::: Source excerpt

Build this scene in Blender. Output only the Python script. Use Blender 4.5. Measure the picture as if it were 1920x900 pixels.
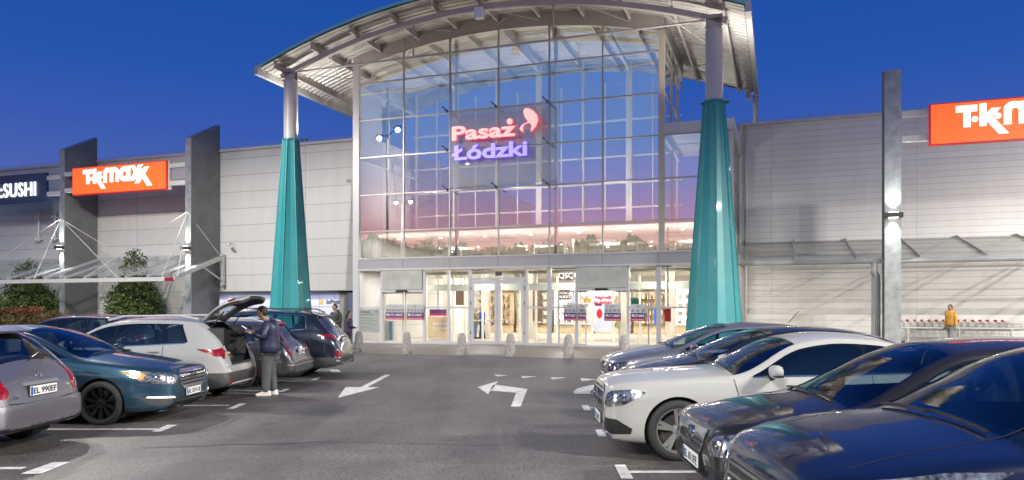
import bpy, bmesh, math, random
import numpy as np
from mathutils import Vector, Matrix
from mathutils.bvhtree import BVHTree
from mathutils.kdtree import KDTree
R = math.radians
PI = math.pi
random.seed(7)
for o in list(bpy.data.objects): bpy.data.objects.remove(o)
SC = bpy.context.scene
COL = SC.collection

# ------------------------------------------------------------------ camera
HC = 1.72
cd = bpy.data.cameras.new('camera'); cam = bpy.data.objects.new('camera', cd); COL.objects.link(cam)
cam.location = (0, 0, HC); cam.rotation_euler = (R(90), 0, 0)
cd.sensor_width = 36; cd.lens = 36*1400/1920; cd.shift_x = 0; cd.shift_y = (578-450)/1920
cd.clip_start = 0.05; cd.clip_end = 3000
SC.camera = cam

# ------------------------------------------------------------------ world: dusk sky, after-glow behind the camera
def s2l(c):
    c = c/255.0
    return c/12.92 if c <= 0.04045 else ((c+0.055)/1.055)**2.4
def rgb(r, g, b, k=1.0): return (s2l(r)*k, s2l(g)*k, s2l(b)*k, 1)
SKY_K = 1.0
W = bpy.data.worlds.new('World'); SC.world = W; W.use_nodes = True
nt = W.node_tree; nt.nodes.clear()
def N(t, k, **kw):
    n = t.nodes.new(k)
    for a, b in kw.items(): setattr(n, a, b)
    return n
def ramp(t, stops, fac=None):
    n = N(t, 'ShaderNodeValToRGB')
    e = n.color_ramp.elements
    while len(e) > 1: e.remove(e[-1])
    e[0].position, e[0].color = stops[0]
    for p, c in stops[1:]:
        x = e.new(p); x.color = c
    if fac is not None: t.links.new(fac, n.inputs[0])
    return n
tc = N(nt, 'ShaderNodeTexCoord'); sep = N(nt, 'ShaderNodeSeparateXYZ'); nt.links.new(tc.outputs['Generated'], sep.inputs[0])
front = ramp(nt, [(0.0, rgb(96,112,182)), (0.15, rgb(78,100,176)), (0.21, rgb(58,92,176)), (0.29, rgb(38,84,172)), (0.40, rgb(26,76,164)), (1.0, rgb(14,44,110))], sep.outputs['Z'])
back = ramp(nt, [(0.0, (.85,.42,.30,1)), (0.08, (.84,.38,.36,1)), (0.12, (.66,.34,.44,1)), (0.165, (.38,.34,.60,1)), (0.22, (.21,.34,.66,1)), (0.36, (.15,.30,.62,1)), (0.55, (.07,.19,.48,1)), (1.0, (.012,.06,.23,1))], sep.outputs['Z'])
az = N(nt, 'ShaderNodeMapRange'); az.inputs[1].default_value = 0.35; az.inputs[2].default_value = -0.35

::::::

Request:
Report all lines of the data that include the word "scene".

Finished answer:
Build this scene in Blender. Output only the Python script. Use Blender 4.5. Measure the picture as if it were 1920x900 pixels.
SC = bpy.context.scene